Fin Décembre 2016, tous les paiements des agents de l’Union des Comores, Ngazidja et Mohéli ont ainsi été effectués par le nouveau système de GISE, tandis que seuls 14 fonctionnaires (soit 0,3% du total des effectifs), étaient encore payés manuellement à Anjouan. Par ailleurs, les rapports d’exécution budgétaire ont été contrôlés, effectués et publiés pour 2015 et 2016, une première pour les Comores.

On observe également des changements de comportement chez les agents de l’État.

« L’approche IRR, comprenait notamment des réunions hebdomadaires entre les agents impliqués dans la GISE et le SIM _BA. Ils ont gardé cette habitude et ont tissé une franche collaboration entre les directions de la Fonction publique, du Budget, et du Trésor. En seulement sept jours, 1 497 dossiers d’agents ont pu être saisis. C’est un résultat qui va au-delà de nos estimations », explique Anwadhui Mansour, coach IRR à l’île de Mohéli.

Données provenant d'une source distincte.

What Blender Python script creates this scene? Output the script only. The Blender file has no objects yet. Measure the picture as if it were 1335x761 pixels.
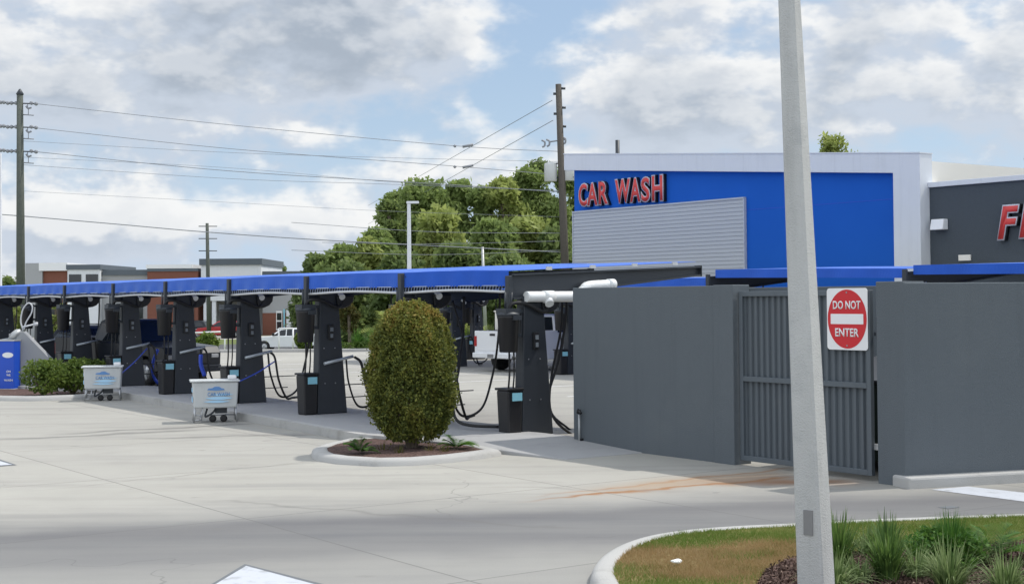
import bpy, bmesh, math, random
import numpy as np
from mathutils import Vector, Matrix
R=math.radians; PI=math.pi
sc=bpy.context.scene; C=sc.collection
rnd=random.Random(7)

# ------------------------------------------------------------------ camera
W,H=1335.0,761.0; F=1900.0; CAMZ=2.5; PITCH=R(1.5); ROLL=R(-0.4)
CX=667.5; CY=388-F*math.tan(PITCH)
CM=(Matrix.Rotation(PI/2+PITCH,3,'X')@Matrix.Rotation(ROLL,3,'Z'))
cam=bpy.data.objects.new('camera',bpy.data.cameras.new('camera')); C.objects.link(cam)
cam.matrix_world=Matrix.Translation((0,0,CAMZ))@CM.to_4x4()
cam.data.sensor_width=36; cam.data.lens=F/W*36
cam.data.shift_y=-(H/2-CY)/W; cam.data.clip_end=3000; cam.data.clip_start=.1
sc.camera=cam
def ray(x,y): return CM@Vector(((x-CX)/F,-(y-CY)/F,-1))
def at(x,y,z=0.0):
    d=ray(x,y); t=(z-CAMZ)/d.z; return Vector((d.x*t,d.y*t,z))
def atd(x,y,Y):
    d=ray(x,y); t=Y/d.y; return Vector((d.x*t,Y,CAMZ+d.z*t))
def hz(x,y,Y): return atd(x,y,Y).z
UD=Vector((.815,.58,0)); DD=Vector((.58,-.815,0)); RU=math.atan2(.58,.815)

# ------------------------------------------------------------------ node helpers
class NT:
    def __init__(s,tree): s.t=tree; s.n=tree.nodes; s.l=tree.links
    def new(s,ty,**kw):
        n=s.n.new(ty)
        for k,v in kw.items(): setattr(n,k,v)
        return n
    def put(s,sock,v):
        if v is None: return
        if isinstance(v,bpy.types.NodeSocket): s.l.new(v,sock)
        else: sock.default_value=v
    def m(s,op,a,b=None,c=None,clamp=False):
        n=s.new('ShaderNodeMath',operation=op); n.use_clamp=clamp
        s.put(n.inputs[0],a); s.put(n.inputs[1],b); s.put(n.inputs[2],c); return n.outputs[0]
    def mix(s,f,a,b):
        n=s.new('ShaderNodeMix',data_type='RGBA'); n.clamp_factor=True
        s.put(n.inputs[0],f); s.put(n.inputs[6],col(a)); s.put(n.inputs[7],col(b)); return n.outputs[2]
    def noise(s,vec,scale,detail=4,rough=.55,dist=0,d='3D'):
        n=s.new('ShaderNodeTexNoise',noise_dimensions=d); s.put(n.inputs['Vector'],vec)
        n.inputs['Scale'].default_value=scale; n.inputs['Detail'].default_value=detail
        n.inputs['Roughness'].default_value=rough; n.inputs['Distortion'].default_value=dist
        return n.outputs['Fac']
    def ramp(s,f,lo,hi):
        n=s.new('ShaderNodeMapRange'); n.interpolation_type='SMOOTHSTEP'
        s.put(n.inputs[0],f); s.put(n.inputs[1],lo); s.put(n.inputs[2],hi); return n.outputs[0]
    def xyz(s,v):
        n=s.new('ShaderNodeSeparateXYZ'); s.put(n.inputs[0],v); return n.outputs
    def comb(s,x,y,z=0.0):
        n=s.new('ShaderNodeCombineXYZ'); s.put(n.inputs[0],x); s.put(n.inputs[1],y); s.put(n.inputs[2],z); return n.outputs[0]
    def gauss(s,v,c,w):
        d=s.m('DIVIDE',s.m('SUBTRACT',v,c),w); return s.m('EXPONENT',s.m('MULTIPLY',s.m('MULTIPLY',d,d),-1.0))
def col(c):
    if isinstance(c,bpy.types.NodeSocket): return c
    if isinstance(c,(tuple,list)) and len(c)==3: return (c[0],c[1],c[2],1)
    return c
def mat0(name):
    m=bpy.data.materials.new(name); m.use_nodes=True; nt=NT(m.node_tree)
    return m,nt,m.node_tree.nodes['Principled BSDF']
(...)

« La GISE et le SIM_BA me permettent aujourd'hui de connaître précisément le montant des dépenses salariales et en biens publics, alors qu'avant, je ne savais rien de ce qui se passait », confie Abdou Djabir, commissaire aux Finances de l’île de Mohéli. « Auparavant, même l’informatisation des dossiers des agents de l’État s’effectuait au niveau de la direction du Budget alors que c’est une compétence assignée à la Fonction publique. Ce travail se fait aujourd’hui à notre niveau », renchérit Fatima Said Ali, directrice de la fonction publique à l’île d’Anjouan.

La réussite de la mise en œuvre de la GISE et du SIM_BA tient non seulement à l’approche IRR, initiée dans le cadre de la collaboration avec la Banque mondiale, mais aussi à la volonté des agents publics et à la forte implication de la société civile et du Conseil des sages.

Aujourd’hui de nombreuses initiatives prennent le relais. On peut citer entre autres, l’Initiative citoyenne sur la transparence budgétaire (ICTB) ou la réalisation d’émissions interactives avec les médias sur la question de la transparence budgétaire, la publication de communiqués périodiques pour renforcer le suivi participatif du budget, ou encore des tournées de mobilisation et de sensibilisation sur la transparence budgétaire et la redevabilité sociale.